§ **What you need to do**
Copy each line that holds "More".

— start —

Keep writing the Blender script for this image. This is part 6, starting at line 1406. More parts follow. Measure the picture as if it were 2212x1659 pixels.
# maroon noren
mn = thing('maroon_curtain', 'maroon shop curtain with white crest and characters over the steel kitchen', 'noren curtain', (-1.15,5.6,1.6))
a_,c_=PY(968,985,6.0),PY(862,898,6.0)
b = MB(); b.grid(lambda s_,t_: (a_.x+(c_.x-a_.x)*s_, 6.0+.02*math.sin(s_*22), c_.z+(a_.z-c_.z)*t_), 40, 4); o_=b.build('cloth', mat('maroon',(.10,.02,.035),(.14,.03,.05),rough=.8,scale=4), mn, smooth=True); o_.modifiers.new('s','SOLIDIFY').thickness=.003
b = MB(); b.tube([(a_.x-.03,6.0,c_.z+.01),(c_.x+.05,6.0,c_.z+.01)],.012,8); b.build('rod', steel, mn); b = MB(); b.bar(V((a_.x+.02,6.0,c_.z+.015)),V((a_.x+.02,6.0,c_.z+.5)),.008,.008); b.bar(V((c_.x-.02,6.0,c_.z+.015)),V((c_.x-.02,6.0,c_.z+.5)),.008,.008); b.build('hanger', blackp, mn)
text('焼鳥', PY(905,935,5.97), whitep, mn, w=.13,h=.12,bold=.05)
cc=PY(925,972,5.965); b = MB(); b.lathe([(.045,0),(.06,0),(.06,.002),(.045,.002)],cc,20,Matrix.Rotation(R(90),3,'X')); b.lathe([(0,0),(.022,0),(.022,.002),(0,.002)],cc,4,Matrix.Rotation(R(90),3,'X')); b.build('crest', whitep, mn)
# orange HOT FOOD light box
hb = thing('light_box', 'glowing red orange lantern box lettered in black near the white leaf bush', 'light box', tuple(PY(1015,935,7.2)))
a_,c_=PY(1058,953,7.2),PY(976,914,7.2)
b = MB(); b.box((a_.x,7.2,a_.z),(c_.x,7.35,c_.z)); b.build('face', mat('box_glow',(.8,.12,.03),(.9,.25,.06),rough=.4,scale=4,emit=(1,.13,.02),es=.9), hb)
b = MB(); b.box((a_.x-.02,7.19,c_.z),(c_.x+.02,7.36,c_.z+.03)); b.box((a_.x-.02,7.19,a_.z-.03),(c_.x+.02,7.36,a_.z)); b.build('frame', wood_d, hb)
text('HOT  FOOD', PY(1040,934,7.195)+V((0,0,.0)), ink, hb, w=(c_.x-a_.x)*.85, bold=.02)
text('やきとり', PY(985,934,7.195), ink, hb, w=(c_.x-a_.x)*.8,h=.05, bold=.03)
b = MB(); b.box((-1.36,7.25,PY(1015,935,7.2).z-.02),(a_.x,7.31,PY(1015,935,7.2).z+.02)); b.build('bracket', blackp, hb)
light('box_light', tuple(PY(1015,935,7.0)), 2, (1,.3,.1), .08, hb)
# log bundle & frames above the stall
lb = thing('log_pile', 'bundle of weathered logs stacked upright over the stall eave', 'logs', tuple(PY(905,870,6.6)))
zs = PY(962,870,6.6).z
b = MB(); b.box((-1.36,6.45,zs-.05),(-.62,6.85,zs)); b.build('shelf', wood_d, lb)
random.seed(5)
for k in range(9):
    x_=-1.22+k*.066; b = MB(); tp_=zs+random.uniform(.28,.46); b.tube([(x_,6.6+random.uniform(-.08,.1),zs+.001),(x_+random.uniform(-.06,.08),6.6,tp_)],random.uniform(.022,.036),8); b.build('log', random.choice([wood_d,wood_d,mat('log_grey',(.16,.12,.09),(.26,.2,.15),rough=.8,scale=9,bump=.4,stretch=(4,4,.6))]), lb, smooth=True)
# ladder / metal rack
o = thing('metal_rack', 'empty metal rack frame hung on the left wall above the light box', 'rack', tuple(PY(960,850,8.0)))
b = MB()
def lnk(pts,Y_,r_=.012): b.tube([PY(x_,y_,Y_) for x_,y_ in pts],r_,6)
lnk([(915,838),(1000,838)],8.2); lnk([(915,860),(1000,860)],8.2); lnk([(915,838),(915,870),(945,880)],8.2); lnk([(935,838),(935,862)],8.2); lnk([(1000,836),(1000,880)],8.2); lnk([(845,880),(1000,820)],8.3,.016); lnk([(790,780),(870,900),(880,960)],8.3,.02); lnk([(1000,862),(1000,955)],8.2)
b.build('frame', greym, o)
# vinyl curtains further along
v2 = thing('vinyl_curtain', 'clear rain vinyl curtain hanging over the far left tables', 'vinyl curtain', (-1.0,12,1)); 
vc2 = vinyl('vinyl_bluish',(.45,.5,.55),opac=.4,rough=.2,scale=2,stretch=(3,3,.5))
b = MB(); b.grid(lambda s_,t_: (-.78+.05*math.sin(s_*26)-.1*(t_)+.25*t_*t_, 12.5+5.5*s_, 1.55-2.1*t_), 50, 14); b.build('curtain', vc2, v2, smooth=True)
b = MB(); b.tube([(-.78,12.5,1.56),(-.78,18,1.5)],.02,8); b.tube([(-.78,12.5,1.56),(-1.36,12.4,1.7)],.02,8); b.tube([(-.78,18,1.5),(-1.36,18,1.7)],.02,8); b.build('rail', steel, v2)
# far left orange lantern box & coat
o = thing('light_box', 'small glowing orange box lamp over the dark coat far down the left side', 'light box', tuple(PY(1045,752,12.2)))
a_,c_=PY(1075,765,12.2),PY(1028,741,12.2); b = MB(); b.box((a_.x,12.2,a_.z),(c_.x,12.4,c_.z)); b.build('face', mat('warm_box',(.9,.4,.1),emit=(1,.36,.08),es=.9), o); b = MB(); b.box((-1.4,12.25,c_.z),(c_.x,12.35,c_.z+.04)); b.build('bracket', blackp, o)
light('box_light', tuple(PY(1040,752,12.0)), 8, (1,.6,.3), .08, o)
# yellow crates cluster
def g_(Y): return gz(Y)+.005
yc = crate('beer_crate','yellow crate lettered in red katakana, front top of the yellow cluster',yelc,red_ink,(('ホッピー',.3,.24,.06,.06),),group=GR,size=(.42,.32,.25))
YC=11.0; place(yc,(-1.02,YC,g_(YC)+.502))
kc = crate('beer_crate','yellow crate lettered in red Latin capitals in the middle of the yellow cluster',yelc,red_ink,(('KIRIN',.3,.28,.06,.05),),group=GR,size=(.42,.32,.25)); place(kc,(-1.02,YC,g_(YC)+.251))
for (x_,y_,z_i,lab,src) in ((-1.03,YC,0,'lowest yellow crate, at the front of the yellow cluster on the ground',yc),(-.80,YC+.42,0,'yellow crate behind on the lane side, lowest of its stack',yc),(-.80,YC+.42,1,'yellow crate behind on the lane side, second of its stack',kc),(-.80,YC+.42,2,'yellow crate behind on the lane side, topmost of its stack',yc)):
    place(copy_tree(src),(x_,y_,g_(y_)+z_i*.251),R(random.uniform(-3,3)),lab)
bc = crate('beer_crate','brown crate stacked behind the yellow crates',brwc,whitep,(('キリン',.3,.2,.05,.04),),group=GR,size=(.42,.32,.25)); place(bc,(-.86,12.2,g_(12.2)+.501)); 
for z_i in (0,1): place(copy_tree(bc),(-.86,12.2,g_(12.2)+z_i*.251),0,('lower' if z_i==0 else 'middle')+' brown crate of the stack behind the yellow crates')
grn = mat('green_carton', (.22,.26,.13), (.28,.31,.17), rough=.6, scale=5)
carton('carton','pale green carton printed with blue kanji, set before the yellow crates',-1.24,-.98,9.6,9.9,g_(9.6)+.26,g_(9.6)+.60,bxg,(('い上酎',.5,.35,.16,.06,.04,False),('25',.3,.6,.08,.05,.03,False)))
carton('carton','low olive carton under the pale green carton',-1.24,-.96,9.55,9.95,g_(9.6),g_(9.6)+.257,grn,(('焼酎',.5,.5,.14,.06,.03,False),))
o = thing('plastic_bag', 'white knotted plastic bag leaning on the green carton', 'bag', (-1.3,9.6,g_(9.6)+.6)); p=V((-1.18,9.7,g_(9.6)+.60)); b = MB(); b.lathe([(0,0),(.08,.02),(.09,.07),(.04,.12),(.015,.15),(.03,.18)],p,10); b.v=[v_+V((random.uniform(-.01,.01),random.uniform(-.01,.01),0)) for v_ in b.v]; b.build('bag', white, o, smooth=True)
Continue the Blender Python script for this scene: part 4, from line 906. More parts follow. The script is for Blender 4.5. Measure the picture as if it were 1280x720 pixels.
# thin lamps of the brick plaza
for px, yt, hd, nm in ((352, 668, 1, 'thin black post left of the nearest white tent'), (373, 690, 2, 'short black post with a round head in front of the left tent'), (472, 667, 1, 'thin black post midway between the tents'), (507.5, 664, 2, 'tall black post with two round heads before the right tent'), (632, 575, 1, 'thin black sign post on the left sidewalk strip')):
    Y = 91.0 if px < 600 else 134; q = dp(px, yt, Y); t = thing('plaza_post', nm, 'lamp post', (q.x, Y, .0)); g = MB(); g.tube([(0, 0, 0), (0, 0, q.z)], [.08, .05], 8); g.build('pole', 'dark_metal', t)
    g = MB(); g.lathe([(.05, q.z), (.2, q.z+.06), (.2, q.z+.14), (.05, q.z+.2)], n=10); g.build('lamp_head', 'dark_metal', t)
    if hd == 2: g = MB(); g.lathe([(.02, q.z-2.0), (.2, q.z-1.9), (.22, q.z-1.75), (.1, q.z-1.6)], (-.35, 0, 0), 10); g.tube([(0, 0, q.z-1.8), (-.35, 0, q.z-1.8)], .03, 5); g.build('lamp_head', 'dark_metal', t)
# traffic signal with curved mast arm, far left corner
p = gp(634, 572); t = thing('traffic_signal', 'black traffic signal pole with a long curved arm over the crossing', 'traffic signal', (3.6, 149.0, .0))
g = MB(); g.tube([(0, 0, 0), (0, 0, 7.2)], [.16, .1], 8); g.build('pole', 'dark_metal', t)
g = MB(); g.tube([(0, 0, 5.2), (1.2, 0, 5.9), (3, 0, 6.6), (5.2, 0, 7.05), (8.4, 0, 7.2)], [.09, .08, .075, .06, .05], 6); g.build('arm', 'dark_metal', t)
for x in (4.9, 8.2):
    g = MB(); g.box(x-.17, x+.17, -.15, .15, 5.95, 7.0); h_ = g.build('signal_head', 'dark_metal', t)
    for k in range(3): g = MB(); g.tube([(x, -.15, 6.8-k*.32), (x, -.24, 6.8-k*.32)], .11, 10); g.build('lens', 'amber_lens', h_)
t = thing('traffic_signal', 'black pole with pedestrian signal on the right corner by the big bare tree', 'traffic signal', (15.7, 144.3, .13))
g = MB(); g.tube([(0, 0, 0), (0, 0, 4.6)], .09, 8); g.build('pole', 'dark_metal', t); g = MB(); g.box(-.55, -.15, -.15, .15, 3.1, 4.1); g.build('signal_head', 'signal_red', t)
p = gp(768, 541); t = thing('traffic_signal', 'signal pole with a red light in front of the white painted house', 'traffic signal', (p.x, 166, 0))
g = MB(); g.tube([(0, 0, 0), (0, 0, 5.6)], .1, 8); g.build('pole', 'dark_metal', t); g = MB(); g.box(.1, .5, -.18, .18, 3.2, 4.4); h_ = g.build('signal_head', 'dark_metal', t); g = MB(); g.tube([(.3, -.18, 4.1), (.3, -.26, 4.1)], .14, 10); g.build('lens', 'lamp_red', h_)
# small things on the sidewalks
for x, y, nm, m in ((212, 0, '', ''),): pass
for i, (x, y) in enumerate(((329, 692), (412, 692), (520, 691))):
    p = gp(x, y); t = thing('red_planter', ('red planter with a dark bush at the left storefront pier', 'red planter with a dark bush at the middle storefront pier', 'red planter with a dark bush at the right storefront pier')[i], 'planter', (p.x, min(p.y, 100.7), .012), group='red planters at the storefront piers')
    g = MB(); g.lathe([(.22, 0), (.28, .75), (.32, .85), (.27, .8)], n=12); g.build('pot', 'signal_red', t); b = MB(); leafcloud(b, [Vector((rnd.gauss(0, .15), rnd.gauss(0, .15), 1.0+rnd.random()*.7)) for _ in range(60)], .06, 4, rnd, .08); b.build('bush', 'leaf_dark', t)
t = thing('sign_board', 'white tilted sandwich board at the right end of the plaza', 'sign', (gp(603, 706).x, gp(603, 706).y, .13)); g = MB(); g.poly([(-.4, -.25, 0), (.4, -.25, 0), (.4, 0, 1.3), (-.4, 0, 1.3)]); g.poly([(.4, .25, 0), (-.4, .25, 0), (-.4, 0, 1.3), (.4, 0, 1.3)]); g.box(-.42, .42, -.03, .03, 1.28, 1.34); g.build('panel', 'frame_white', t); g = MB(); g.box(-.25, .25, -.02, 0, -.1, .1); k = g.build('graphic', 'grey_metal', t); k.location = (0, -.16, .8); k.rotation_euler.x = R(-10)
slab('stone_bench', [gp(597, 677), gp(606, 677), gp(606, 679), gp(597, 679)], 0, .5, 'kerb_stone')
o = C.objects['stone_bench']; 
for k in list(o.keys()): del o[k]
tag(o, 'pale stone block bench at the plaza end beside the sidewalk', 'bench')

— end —

§ **Written answer**
Keep writing the Blender script for this image. This is part 6, starting at line 1406. More parts follow. Measure the picture as if it were 2212x1659 pixels.
Continue the Blender Python script for this scene: part 4, from line 906. More parts follow. The script is for Blender 4.5. Measure the picture as if it were 1280x720 pixels.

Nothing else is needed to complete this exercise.